The study further divides the Irish community into three main sub-groups: (1) the Dubliners; (2) the countrymen, known as ‘Culchies’ to the Dubliners’ and (3) the tinkers, or ‘travelling people’ as they call themselves. The Irish interviewees in the study identified their own fourth small sub-group, described as people who lived by petty thieving and off casual earnings and sharp practices.

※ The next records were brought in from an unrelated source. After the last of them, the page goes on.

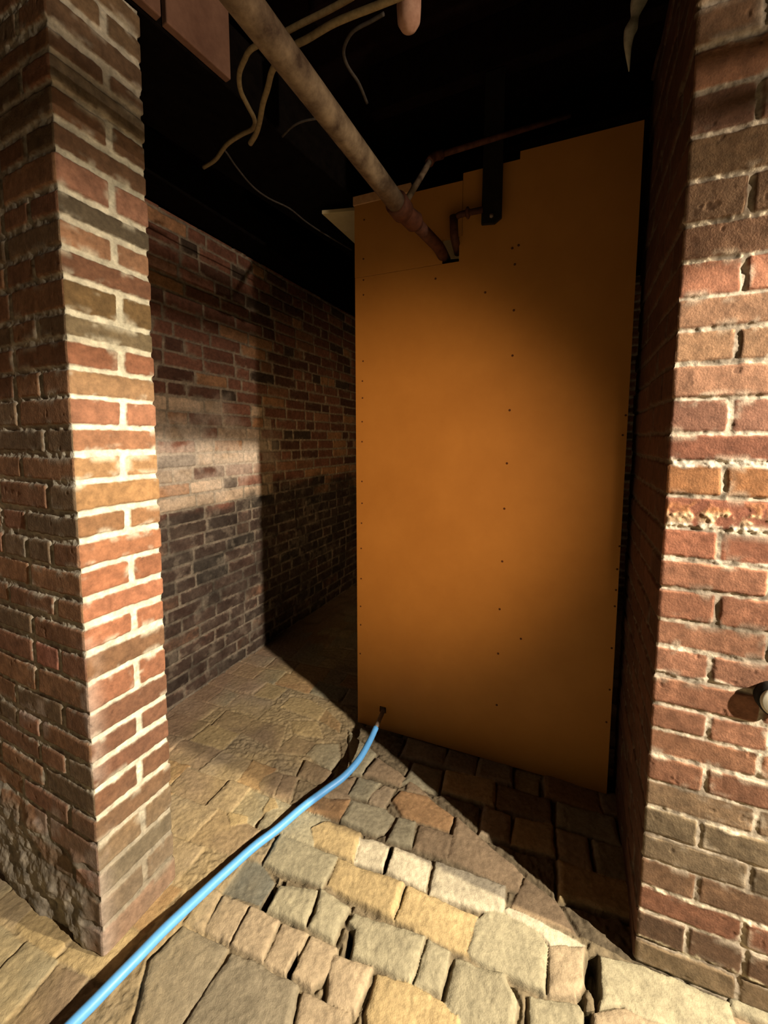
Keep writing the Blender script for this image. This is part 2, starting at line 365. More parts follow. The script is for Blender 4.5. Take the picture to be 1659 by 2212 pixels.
# ------------------------------------------------------------------ brick walls as real relief
def brick_surface(name, path, us, zs, courses, joints, base_fn, seed, jt=0.011, depth=0.007, edge=0.006, wav=0.004,
                  r_corner=0.006, stain=None, rough=1.0, crusts=(), mort=(0.50, 0.44, 0.33), mort_dark=None, lean=0.0, crumble=None, **props):
    """path: plan polyline (first point at u0). joints: per course, sorted vertical joint positions in u."""
    path = [np.array(p, float) for p in path]
    segs = []; u = props.pop('u0')
    for a, b in zip(path[:-1], path[1:]):
        L_ = np.linalg.norm(b - a); d = (b - a) / L_
        segs.append((u, u + L_, a, d, np.array([d[1], -d[0]]))); u += L_
    pos = np.zeros((len(us), 2)); nor = np.zeros((len(us), 2)); pull = np.zeros(len(us))
    for i, uu in enumerate(us):
        k = max([q for q, s in enumerate(segs) if uu >= s[0] - 1e-9] or [0])
        s = segs[k]; pos[i] = s[2] + s[3] * (uu - s[0]); n = s[4].copy()
        for q in range(1, len(segs)):
            du = uu - segs[q][0]
            if abs(du) < r_corner:
                t = (du / r_corner + 1) / 2
                n = segs[q - 1][4] * (1 - t) + segs[q][4] * t; n /= np.linalg.norm(n)
                pull[i] = (r_corner - abs(du)) * 0.45
        nor[i] = n
    U, Z = np.meshgrid(us, zs, indexing='ij')
    Uw = U + wav * 0.7 * fbm(U, Z, 0.05, seed) + 0.0016 * fbm(U, Z, 0.012, seed + 1)
    Zw = Z + wav * 1.6 * vnoise(U, Z * 0.35, 0.17, seed + 2) + 0.0024 * fbm(U, Z, 0.014, seed + 4)
    cz = np.array(courses)
    K = np.clip(np.searchsorted(cz, Zw) - 1, 0, len(cz) - 2)
    dz = np.minimum(Zw - cz[K], cz[K + 1] - Zw)
    du = np.zeros_like(U); ID = np.zeros_like(K)
    for k in np.unique(K):
        mk = K == k
        jj = np.array(joints[k]); x = Uw[mk]
        j = np.clip(np.searchsorted(jj, x) - 1, 0, len(jj) - 2)
        du[mk] = np.minimum(x - jj[j], jj[j + 1] - x)
        ID[mk] = k * 61 + j
    jw = jt / 2 * (0.45 + 0.85 * (rnd(K, seed + 5)))
    a = du - jt / 2; b = dz - jw
    r = 0.007
    sd = np.where((a < r) & (b < r), r - np.hypot(np.minimum(r - a, 0.05), np.minimum(r - b, 0.05)), np.minimum(a, b))
    br = sstep(-0.001, edge, sd)                      # 0 in the joint, 1 on the brick
    off = (rnd(ID, seed + 6) - 0.5) * 0.006 * rough
    tilt = (rnd(ID, seed + 8) - 0.5) * 0.05 * (du) * rough
    h = -depth * (1 - br) + br * (off + tilt)
    h = h + (1 - br) * 0.005 * fbm(U, Z, 0.018, seed + 9, 4) + br * 0.0014 * fbm(U, Z, 0.035, seed + 12, 4) * rough
    # spalls and pits
    pit = sstep(0.50, 0.62, fbm(U, Z, 0.025, seed + 20, 3)) * br * 0.8
    h = h - pit * 0.0025 * rough
    col = base_fn(ID, K, U, Z, seed)
    col = col * np.array((1.06, 0.98, 0.84)) * 0.92 + 0.08 * (col @ np.array((0.3, 0.55, 0.15)))[..., None]
    col = col * (1 + 0.28 * fbm(U, Z, 0.035, seed + 15, 4))[..., None] * (1 - 0.25 * pit)[..., None]
    mc = np.array(mort)[None, None] * (1 + 0.35 * fbm(U, Z, 0.02, seed + 17, 4))[..., None]
    if mort_dark is not None:
        t = mort_dark(U, Z)[..., None]
        mc = mc * (1 - t) + np.array((0.11, 0.085, 0.06)) * t
    mb = sstep(0.0, 0.0035, sd + 0.0015 * fbm(U, Z, 0.01, seed + 18))[..., None]
    col = col * mb + mc * (1 - mb)
    # mortar smears over the brick edges
    sm = (sstep(0.12, 0.4, fbm(U, Z, 0.045, seed + 22, 4)) * sstep(0.02, 0.0, sd))[..., None] * 0.7
    col = col * (1 - sm) + mc * sm
    for (zc, hw, amt, cc, lift) in crusts:            # lime or rust crusts in bands
        zz = Z + 0.012 * fbm(U, Z, 0.05, seed + 30)
        t = sstep(hw, hw * 0.3, np.abs(zz - zc)) * sstep(-0.25, 0.15, fbm(U, Z, 0.02, seed + 31, 4)) * amt * (U > 0.003)
        col = col * (1 - t[..., None]) + np.array(cc) * t[..., None]
        h = h + t * lift * (0.5 + fbm(U, Z, 0.008, seed + 33, 3))
    if stain is not None:
        col = stain(col, U, Z, seed)
    if crumble is not None:                           # rubble and loose mortar over the courses
        t = crumble(U, Z)
        h = h * (1 - t) + t * (0.004 + 0.016 * fbm(U, Z, 0.06, seed + 70, 5))
    XYZ = np.zeros(U.shape + (3,))
    disp = h - pull[:, None]
    XYZ[..., 0] = pos[:, 0, None] + nor[:, 0, None] * disp
    XYZ[..., 1] = pos[:, 1, None] + nor[:, 1, None] * disp
    XYZ[..., 2] = Z
    XYZ[..., 0] += lean * Z
    return grid_obj(name, XYZ, np.maximum(col, 0.004), M_BRICK, **props)


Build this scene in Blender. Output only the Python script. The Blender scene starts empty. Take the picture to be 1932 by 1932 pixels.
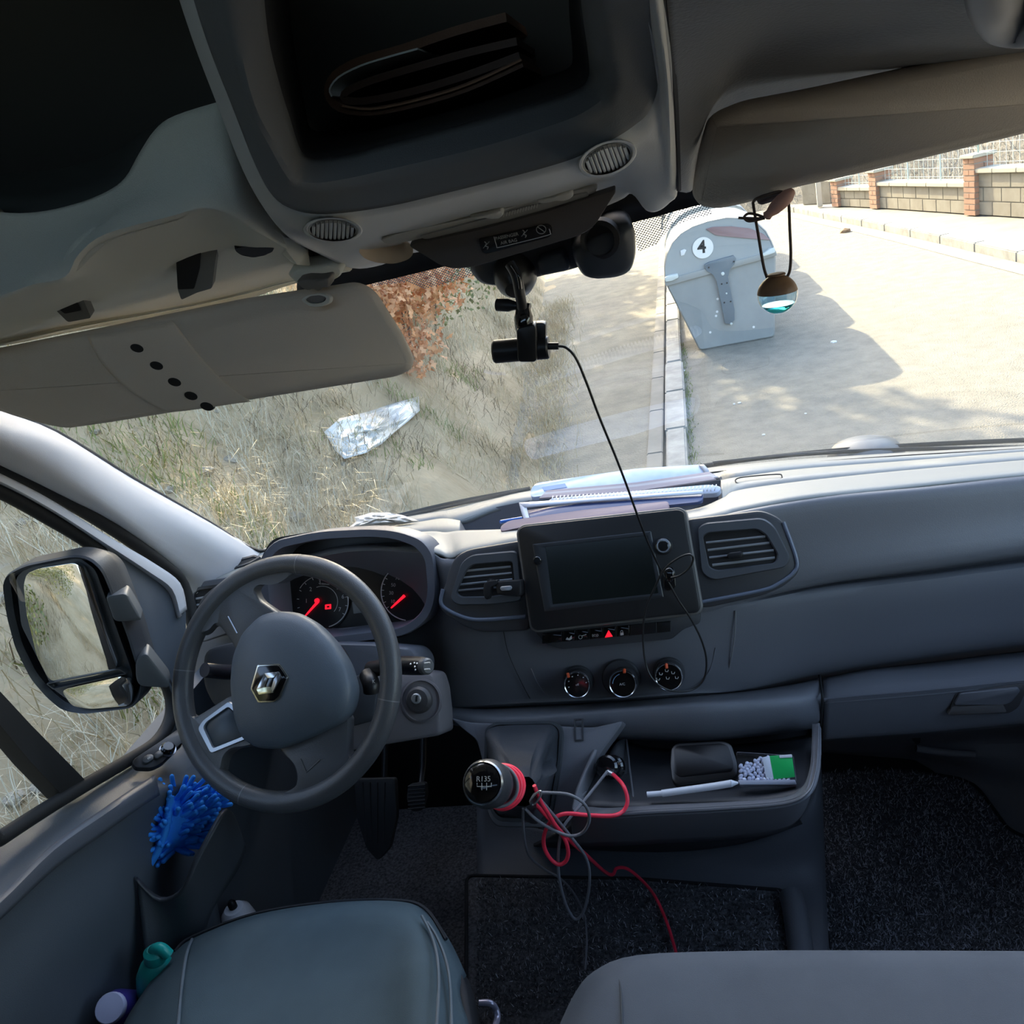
import bpy, bmesh, math, random
import numpy as np
from mathutils import Vector, Matrix, noise
random.seed(7)
SC = bpy.context.scene
COL = SC.collection
# ------------------------------------------------------------------ camera
FPX = 1600.0; CX = CY = 966.0; CZ = 1.45
fw = Vector((1258 - CX, 250 - CY, FPX)).normalized()
_k = -FPX * FPX / (fw.x / fw.z * FPX * .243 + fw.y / fw.z * FPX)
dn = Vector((.243 * _k, _k, FPX)).normalized()
xr = dn.cross(fw).normalized()
CAM = Vector((0, 0, CZ))
cam = bpy.data.cameras.new('camera'); co = bpy.data.objects.new('camera', cam); COL.objects.link(co)
cam.sensor_fit = 'HORIZONTAL'; cam.sensor_width = 36; cam.lens = 36 * FPX / 1932; cam.clip_start = .02; cam.clip_end = 200
def c2w(v): return Vector((xr.dot(v), fw.dot(v), -dn.dot(v)))
R = Matrix((c2w(Vector((1, 0, 0))), c2w(Vector((0, -1, 0))), c2w(Vector((0, 0, -1))))).transposed()
co.matrix_world = Matrix.Translation(CAM) @ R.to_4x4()
SC.camera = co
SC.view_settings.view_transform = 'Standard'; SC.view_settings.look = 'None'; SC.view_settings.gamma = 1
SC.view_settings.use_curve_mapping = False
SC.view_settings.exposure = 1.4
# ------------------------------------------------------------------ sky and sun
SUN = Vector((.72, -1.66, -1)).normalized()     # direction the light travels
W = bpy.data.worlds.new('world'); SC.world = W; W.use_nodes = True
nt = W.node_tree; bgn = nt.nodes['Background']
sky = nt.nodes.new('ShaderNodeTexSky'); sky.sky_type = 'NISHITA'; sky.sun_disc = False
sky.sun_elevation = math.asin(-SUN.z); sky.sun_rotation = math.atan2(-SUN.x, -SUN.y); sky.air_density = 1.2; sky.dust_density = 3.0
nt.links.new(sky.outputs[0], bgn.inputs[0]); bgn.inputs[1].default_value = 0.37
sl = bpy.data.lights.new('sun', 'SUN'); sl.energy = 5.8; sl.angle = .009; sl.color = (1, .84, .56)
so = bpy.data.objects.new('sun', sl); COL.objects.link(so)
so.rotation_euler = SUN.to_track_quat('-Z', 'Y').to_euler(); so.location = (-6, 9, 9)

# ------------------------------------------------------------------ helpers
def ray(px, py): return c2w(Vector((px - CX, py - CY, FPX))).normalized()
def q(px, py, y): d = ray(px, py); return CAM + d * (y / d.y)
def qz(px, py, z): d = ray(px, py); return CAM + d * ((z - CZ) / d.z)
def qx(px, py, x): d = ray(px, py); return CAM + d * (x / d.x)
class Pl:
    def __init__(s, p0, n): s.p0 = Vector(p0); s.n = Vector(n).normalized()
    def hit(s, px, py, off=0):
        d = ray(px, py); p = s.p0 + s.n * off
        return CAM + d * ((p - CAM).dot(s.n) / d.dot(s.n))
    def scale(s, px, py): return (s.hit(px + 1, py) - s.hit(px, py)).length
def pl(px, py, y, n): return Pl(q(px, py, y), n)
MATS = {}
def M(name, col, rough=.6, bump=0, bscale=600, metal=0, spec=.5, col2=None, cscale=8, emit=None, estr=1, trans=0, alpha=1, coat=0, detail=3):
    if name in MATS: return MATS[name]
    m = bpy.data.materials.new(name); m.use_nodes = True; t = m.node_tree; b = t.nodes['Principled BSDF']
    b.inputs['Base Color'].default_value = (*col, 1); b.inputs['Roughness'].default_value = rough; b.inputs['Metallic'].default_value = metal
    b.inputs['Specular IOR Level'].default_value = spec
    if coat: b.inputs['Coat Weight'].default_value = coat; b.inputs['Coat Roughness'].default_value = .08
    if emit: b.inputs['Emission Color'].default_value = (*emit, 1); b.inputs['Emission Strength'].default_value = estr
    if trans: b.inputs['Transmission Weight'].default_value = trans
    if alpha < 1: b.inputs['Alpha'].default_value = alpha
    tc = None
    if bump or col2: tc = t.nodes.new('ShaderNodeTexCoord')
    if col2:
        n = t.nodes.new('ShaderNodeTexNoise'); n.inputs['Scale'].default_value = cscale; n.inputs['Detail'].default_value = detail; n.inputs['Roughness'].default_value = .65
        t.links.new(tc.outputs['Object'], n.inputs['Vector'])
        r = t.nodes.new('ShaderNodeValToRGB'); r.color_ramp.elements[0].position = .35; r.color_ramp.elements[1].position = .65
        r.color_ramp.elements[0].color = (*col, 1); r.color_ramp.elements[1].color = (*col2, 1)
        t.links.new(n.outputs['Fac'], r.inputs['Fac']); t.links.new(r.outputs['Color'], b.inputs['Base Color'])
    if bump:
        n = t.nodes.new('ShaderNodeTexNoise'); n.inputs['Scale'].default_value = bscale; n.inputs['Detail'].default_value = 2
        t.links.new(tc.outputs['Object'], n.inputs['Vector'])
        bp = t.nodes.new('ShaderNodeBump'); bp.inputs['Strength'].default_value = bump; bp.inputs['Distance'].default_value = .001 if bscale > 100 else .02
        t.links.new(n.outputs['Fac'], bp.inputs['Height']); t.links.new(bp.outputs['Normal'], b.inputs['Normal'])
    MATS[name] = m; return m
def sharp(me, ang=38):
    bm = bmesh.new(); bm.from_mesh(me)
    bmesh.ops.recalc_face_normals(bm, faces=bm.faces)
    for f in bm.faces: f.smooth = True
    for e in bm.edges:
        if len(e.link_faces) == 2: e.smooth = e.calc_face_angle(0) < math.radians(ang)
    bm.to_mesh(me); bm.free()
def mk(name, vs, fs, mat, parent=None, ang=38, flat=False, recalc=True):
    me = bpy.data.meshes.new(name); me.from_pydata([tuple(v) for v in vs], [], fs); me.materials.append(mat)
    if not flat: sharp(me, ang)
    o = bpy.data.objects.new(name, me); COL.objects.link(o)
    if parent: o.parent = parent
    return o
def tag(o, label=None, cat=None, group=None, kind=None):
    if label: o['label'] = label
    if cat: o['category'] = cat
    if group: o['group'] = group
    if kind: o['kind'] = kind
    return o
def empty(name, label=None, cat=None, group=None, kind=None):
    o = bpy.data.objects.new(name, None); COL.objects.link(o); o.empty_display_size = .02
    return tag(o, label, cat, group, kind)
def V(p): return p if isinstance(p, Vector) else q(*p)
def cr(a, b, c, d, t):
    return .5 * ((2 * b) + (c - a) * t + (2 * a - 5 * b + 4 * c - d) * t * t + (3 * b - a - 3 * c + d) * t ** 3)
def spline(P, n, closed=False):
    P = [V(p) for p in P]; out = []; L = len(P)
    for i in range(L if closed else L - 1):
        if closed: a, b, c, d = P[i - 1], P[i], P[(i + 1) % L], P[(i + 2) % L]
        else: a, b, c, d = P[max(i - 1, 0)], P[i], P[i + 1], P[min(i + 2, L - 1)]
        for k in range(n): out.append(cr(a, b, c, d, k / n))
    if not closed: out.append(P[-1])
    return out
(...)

In this 1967 study, Sparkbrook and neighbouring Sparkhill were identified as primarily ‘Culchie’ settlements, neighbourhoods where country people predominated. But wherever their place of origin, most Irish people living in Sparkbrook in the late 1960s expressed a wish to move out of their present accommodation. Many identifying areas such as Hall Green, Acocks Green, Sheldon, Shirley and Moseley as the places they would like to move to. The most frequent reason for wanting to move was to enjoy a better environment. Interestingly, a large percentage of Irish immigrants in the survey did not intend to return to Ireland, in the words of the authors:

 “We may say that most Irishmen suffering the hardships of life in Sparkbrook hope for a better future for their children in England. Before they or their children finally become anglicized they must succeed financially and rehouse themselves. In the meanwhile, their aspirations remain confused, as they live balanced between an Irish society in an English urban setting and a totally English society.”

I am certain that many people reading this article will recognise their own conflicts, dilemmas and choices, past and present, in this social balancing act (or that of your parents or grand-parents). Where did your family find themselves after they emerged from the twilight zone, proverbial or otherwise? Has the balance of diaspora come to rest? Do write and let us know.

The study is called ‘Race Community and Conflict – A Study of Sparkbrook’ by John Rex and Robert Moore. Published by Oxford University Press 1967.